Lake Elsinore City Council sees move to by-district elections as financial ‘extortion’

Despite feelings that a law firm’s claim that the city of Lake Elsinore has violated the California Voting Rights Act of 2001 by conducting at-large elections is simply “extortion” and “false,” the Lake Elsinore City Council voted its intent to transition to by-district elections during a special meeting Tuesday, Nov. 7, at the city cultural center.

“This is disgusting and deplorable…There is extortion here,” Lake Elsinore City Councilwoman Natasha Johnson said during the meeting to discuss a certified letter to City Clerk Susan Domen by the law firm Shenkman & Hughes threatening to sue the city on the voting rights issue. “This is a litigious act of someone trying to make money off the back of taxpayers.”

She referenced a letter sent by the Malibu law firm dated Sept. 19 to the Lake Elsinore city clerk.
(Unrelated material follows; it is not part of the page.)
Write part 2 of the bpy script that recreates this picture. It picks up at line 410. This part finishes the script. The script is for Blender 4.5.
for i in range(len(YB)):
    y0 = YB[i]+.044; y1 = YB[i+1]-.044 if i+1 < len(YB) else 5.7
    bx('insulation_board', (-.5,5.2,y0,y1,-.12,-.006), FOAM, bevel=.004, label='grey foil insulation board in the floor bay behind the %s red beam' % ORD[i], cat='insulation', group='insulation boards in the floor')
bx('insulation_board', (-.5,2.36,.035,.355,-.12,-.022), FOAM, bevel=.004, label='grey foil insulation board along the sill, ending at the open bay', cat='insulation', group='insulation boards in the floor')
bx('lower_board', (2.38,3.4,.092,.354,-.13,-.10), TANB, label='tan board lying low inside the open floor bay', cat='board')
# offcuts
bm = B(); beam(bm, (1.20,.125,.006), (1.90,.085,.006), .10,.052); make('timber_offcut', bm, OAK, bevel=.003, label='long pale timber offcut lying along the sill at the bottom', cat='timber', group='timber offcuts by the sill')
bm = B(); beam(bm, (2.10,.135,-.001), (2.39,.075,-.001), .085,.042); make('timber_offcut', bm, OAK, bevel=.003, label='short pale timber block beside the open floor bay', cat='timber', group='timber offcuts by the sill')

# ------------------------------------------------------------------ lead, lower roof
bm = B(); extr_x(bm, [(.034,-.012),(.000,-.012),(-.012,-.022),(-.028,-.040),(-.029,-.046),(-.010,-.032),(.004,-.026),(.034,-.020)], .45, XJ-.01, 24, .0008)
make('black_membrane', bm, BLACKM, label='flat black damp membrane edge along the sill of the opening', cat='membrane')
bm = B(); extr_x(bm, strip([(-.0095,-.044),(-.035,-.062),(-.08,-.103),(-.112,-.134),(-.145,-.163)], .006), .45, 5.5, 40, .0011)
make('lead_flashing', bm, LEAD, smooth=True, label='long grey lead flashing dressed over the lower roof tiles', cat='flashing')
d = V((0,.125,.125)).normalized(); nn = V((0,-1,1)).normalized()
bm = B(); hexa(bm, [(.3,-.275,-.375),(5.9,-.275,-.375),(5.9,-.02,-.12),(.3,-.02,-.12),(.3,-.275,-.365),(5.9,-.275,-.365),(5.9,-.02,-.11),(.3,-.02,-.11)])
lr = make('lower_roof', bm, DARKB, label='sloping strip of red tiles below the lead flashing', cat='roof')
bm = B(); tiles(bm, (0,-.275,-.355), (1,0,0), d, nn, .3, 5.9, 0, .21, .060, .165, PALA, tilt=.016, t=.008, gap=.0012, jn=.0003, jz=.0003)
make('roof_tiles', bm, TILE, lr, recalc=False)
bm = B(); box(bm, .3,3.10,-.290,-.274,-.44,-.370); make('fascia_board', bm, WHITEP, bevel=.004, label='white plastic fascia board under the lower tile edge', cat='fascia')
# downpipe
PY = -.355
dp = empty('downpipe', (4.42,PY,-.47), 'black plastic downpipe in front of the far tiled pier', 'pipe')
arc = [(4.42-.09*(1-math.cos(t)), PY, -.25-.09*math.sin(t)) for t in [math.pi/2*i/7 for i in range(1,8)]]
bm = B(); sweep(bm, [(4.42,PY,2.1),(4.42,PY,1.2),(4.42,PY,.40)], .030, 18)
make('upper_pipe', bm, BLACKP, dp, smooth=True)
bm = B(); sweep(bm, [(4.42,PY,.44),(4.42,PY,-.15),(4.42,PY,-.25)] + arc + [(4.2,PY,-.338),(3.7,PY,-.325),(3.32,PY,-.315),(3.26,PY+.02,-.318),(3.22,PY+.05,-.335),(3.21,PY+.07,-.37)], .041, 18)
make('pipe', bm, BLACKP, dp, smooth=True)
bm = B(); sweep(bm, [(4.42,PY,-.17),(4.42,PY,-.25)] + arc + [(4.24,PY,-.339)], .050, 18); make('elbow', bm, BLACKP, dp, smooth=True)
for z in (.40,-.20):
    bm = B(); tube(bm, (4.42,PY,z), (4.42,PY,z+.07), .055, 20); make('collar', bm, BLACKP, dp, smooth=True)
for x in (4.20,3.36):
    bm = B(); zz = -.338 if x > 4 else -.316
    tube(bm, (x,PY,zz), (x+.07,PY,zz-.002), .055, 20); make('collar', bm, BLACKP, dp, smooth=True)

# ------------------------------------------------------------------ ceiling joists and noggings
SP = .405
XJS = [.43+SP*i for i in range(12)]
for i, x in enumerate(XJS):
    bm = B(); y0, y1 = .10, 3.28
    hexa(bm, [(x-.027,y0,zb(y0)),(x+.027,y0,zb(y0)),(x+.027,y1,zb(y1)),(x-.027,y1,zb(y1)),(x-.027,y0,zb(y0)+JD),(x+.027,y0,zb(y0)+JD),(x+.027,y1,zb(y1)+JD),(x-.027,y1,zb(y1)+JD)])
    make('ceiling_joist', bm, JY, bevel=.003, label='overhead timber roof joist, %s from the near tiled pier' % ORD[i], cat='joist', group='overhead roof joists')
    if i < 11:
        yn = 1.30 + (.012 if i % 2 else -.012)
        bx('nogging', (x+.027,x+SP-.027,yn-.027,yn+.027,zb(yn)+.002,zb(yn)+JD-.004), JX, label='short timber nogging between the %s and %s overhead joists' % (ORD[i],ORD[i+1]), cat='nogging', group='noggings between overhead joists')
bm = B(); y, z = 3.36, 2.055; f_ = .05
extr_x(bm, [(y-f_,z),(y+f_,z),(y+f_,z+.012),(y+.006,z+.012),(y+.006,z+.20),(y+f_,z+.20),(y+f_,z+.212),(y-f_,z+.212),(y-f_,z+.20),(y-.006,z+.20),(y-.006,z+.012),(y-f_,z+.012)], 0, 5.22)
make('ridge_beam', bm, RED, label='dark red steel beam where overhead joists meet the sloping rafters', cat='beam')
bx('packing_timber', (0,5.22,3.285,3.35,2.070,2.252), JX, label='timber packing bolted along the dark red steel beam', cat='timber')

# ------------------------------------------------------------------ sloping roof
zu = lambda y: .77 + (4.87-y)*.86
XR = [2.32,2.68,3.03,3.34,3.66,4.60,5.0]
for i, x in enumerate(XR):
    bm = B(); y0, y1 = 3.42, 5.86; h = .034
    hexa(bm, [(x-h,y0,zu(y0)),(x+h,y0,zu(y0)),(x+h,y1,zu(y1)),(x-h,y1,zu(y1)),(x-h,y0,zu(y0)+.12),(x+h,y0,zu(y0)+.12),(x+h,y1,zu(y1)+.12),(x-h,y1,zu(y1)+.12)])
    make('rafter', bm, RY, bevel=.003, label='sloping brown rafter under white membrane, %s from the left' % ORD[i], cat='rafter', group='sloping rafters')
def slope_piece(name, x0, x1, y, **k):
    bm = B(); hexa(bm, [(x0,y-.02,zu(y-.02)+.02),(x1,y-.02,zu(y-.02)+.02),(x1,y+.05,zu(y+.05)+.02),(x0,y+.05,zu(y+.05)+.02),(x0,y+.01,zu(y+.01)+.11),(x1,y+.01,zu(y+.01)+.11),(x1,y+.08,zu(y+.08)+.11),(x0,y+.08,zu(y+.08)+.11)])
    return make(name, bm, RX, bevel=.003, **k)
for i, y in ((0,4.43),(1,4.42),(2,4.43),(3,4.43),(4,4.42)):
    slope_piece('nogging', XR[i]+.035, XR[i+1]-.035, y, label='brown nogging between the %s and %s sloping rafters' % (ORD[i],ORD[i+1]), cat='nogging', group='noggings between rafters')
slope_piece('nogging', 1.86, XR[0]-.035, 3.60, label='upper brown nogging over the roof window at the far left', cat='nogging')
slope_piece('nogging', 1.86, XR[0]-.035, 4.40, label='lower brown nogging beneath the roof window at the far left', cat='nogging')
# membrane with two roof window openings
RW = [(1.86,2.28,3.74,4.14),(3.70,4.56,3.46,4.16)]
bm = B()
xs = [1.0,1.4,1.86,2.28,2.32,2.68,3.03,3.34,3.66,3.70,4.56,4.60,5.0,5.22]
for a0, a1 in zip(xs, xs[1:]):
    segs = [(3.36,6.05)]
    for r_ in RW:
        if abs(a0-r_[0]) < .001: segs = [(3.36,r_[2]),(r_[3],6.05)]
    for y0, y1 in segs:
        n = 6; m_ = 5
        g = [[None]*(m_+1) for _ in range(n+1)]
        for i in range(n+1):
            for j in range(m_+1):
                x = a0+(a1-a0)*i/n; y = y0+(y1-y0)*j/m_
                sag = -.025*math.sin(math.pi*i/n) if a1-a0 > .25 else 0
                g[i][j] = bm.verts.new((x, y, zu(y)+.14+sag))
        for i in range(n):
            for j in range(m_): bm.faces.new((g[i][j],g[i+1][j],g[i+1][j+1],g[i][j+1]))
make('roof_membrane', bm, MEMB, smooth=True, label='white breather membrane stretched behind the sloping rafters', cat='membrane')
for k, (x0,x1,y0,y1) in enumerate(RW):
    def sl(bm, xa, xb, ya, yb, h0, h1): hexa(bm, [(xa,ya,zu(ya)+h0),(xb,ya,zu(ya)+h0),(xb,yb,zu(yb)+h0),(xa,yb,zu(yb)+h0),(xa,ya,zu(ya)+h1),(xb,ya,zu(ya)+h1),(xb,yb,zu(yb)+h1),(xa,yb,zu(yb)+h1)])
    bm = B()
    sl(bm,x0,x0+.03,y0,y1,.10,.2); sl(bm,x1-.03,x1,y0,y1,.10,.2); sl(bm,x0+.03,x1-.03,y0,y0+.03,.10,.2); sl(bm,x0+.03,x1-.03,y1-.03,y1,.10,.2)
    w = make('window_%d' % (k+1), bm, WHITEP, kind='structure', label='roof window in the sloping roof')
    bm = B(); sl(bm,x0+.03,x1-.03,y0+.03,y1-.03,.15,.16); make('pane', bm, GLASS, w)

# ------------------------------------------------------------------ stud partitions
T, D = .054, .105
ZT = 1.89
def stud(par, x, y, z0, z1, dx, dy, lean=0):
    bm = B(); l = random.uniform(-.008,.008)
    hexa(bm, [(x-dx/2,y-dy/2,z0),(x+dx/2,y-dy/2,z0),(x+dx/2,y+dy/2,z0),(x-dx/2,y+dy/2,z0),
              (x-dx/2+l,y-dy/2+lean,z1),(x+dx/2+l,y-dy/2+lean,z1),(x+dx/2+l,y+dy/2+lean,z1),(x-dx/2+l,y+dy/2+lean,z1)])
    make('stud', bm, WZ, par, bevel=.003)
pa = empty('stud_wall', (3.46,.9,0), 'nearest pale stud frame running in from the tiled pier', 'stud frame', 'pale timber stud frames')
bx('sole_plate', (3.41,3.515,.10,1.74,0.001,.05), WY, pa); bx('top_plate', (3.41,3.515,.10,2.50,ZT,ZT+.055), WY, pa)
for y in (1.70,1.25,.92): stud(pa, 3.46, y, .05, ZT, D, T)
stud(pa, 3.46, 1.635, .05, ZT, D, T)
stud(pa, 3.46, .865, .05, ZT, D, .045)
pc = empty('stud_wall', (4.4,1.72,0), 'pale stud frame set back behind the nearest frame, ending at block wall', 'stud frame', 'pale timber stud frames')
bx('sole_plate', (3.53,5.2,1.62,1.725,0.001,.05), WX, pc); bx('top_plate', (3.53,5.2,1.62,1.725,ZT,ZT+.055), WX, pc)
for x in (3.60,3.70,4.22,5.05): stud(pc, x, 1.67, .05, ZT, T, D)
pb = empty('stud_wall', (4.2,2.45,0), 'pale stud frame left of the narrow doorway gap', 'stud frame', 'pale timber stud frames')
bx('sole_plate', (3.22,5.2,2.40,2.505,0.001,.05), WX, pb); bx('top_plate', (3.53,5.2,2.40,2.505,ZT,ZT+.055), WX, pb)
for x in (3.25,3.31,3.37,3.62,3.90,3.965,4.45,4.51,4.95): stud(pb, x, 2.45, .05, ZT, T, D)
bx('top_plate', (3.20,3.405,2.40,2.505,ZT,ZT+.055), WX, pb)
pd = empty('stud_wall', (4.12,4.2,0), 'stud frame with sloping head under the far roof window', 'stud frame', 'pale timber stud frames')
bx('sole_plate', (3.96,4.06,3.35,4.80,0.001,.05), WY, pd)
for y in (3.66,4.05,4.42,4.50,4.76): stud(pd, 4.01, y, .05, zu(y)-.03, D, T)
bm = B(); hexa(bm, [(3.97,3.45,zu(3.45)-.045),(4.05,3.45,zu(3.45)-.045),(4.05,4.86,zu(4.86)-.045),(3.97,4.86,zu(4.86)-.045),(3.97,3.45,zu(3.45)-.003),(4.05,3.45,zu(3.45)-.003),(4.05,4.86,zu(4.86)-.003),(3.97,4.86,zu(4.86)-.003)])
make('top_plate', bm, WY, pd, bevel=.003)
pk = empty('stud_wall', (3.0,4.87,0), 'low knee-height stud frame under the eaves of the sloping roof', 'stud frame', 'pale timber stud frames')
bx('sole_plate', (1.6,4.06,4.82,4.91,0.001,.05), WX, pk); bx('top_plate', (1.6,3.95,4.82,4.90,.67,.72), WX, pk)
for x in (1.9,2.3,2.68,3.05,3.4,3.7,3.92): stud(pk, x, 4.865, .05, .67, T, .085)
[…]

A similar letter from the law firm has been sent to Lake Elsinore’s neighboring cities, which are in the process of changing their city council elections from at-large to by-district as a result for fear of costly litigation. Other California cities refusing to change to the at-large method of council voting to the by-district method have lost to Shenkman & Hughes, costing them millions of dollars.

The law firm has been successful in arguing that the at-large voting method has resulted in “vote dilution” or the “impairment of minority groups’ ability to elect their preferred candidates or influence the outcome of elections, which occurs when the electorate votes in a racially polarized manner.”

The law firm argued in their letter to Lake Elsinore, the city’s “at-large system dilutes the ability of Latinos (a protected class) – to elect candidates of their choice or otherwise influence the outcome of Lake Elsinore’s council elections.” They claim the elections in the city in the past 17 years prove that argument since only two were elected in that time.

“For the first time, I feel that I have been insulted racially,” Councilman Steve Manos, a Latino himself, said of the letter from the law firm. “I don’t see a white voting bloc in this city.”

He said he and Johnson who is also of Latino descent are currently on the city council and other council members in the past have been of minority races. He said he believed the firm’s claim is “flat out false.” He said the city council has had a “long tradition of being tolerant in history” and had elected one of the regions first black mayors.

“This letter and action, or threat by Mr. Shenkman, is working to further divide us while the five members up here have worked very hard to further unite us,” Mayor Robert Magee said. “I believe in my colleagues up here will continue to work hard to represent all our constituents in Lake Elsinore, in spite of Mr. Shenkman’s action that is being forced upon us.”

Councilman Daryl Hickman was not available at the special meeting to make his comments.

Following the short discussion in the special meeting, the council voted 4-0, with Hickman not present, for its intent to transition to by-district elections.

“I am very offended,” Johnson said casting her vote. “But I will not spend taxpayer’s money to fight something we will not likely win.”

Manos voted for the resolution and said, “We do have financial gun pointed at our head,” in reference to the threatened lawsuit.

Magee said even though there might be some negative things come out of the voting change, the council will continue to work together for the betterment of the city.

The city attorney presented a timeline to change the at-large to by-district election process that will include four required public hearings, drawing of the proposed districts, approval of the district boundaries and using the new by district voting process and use of by-district voting in the November 2018 elections.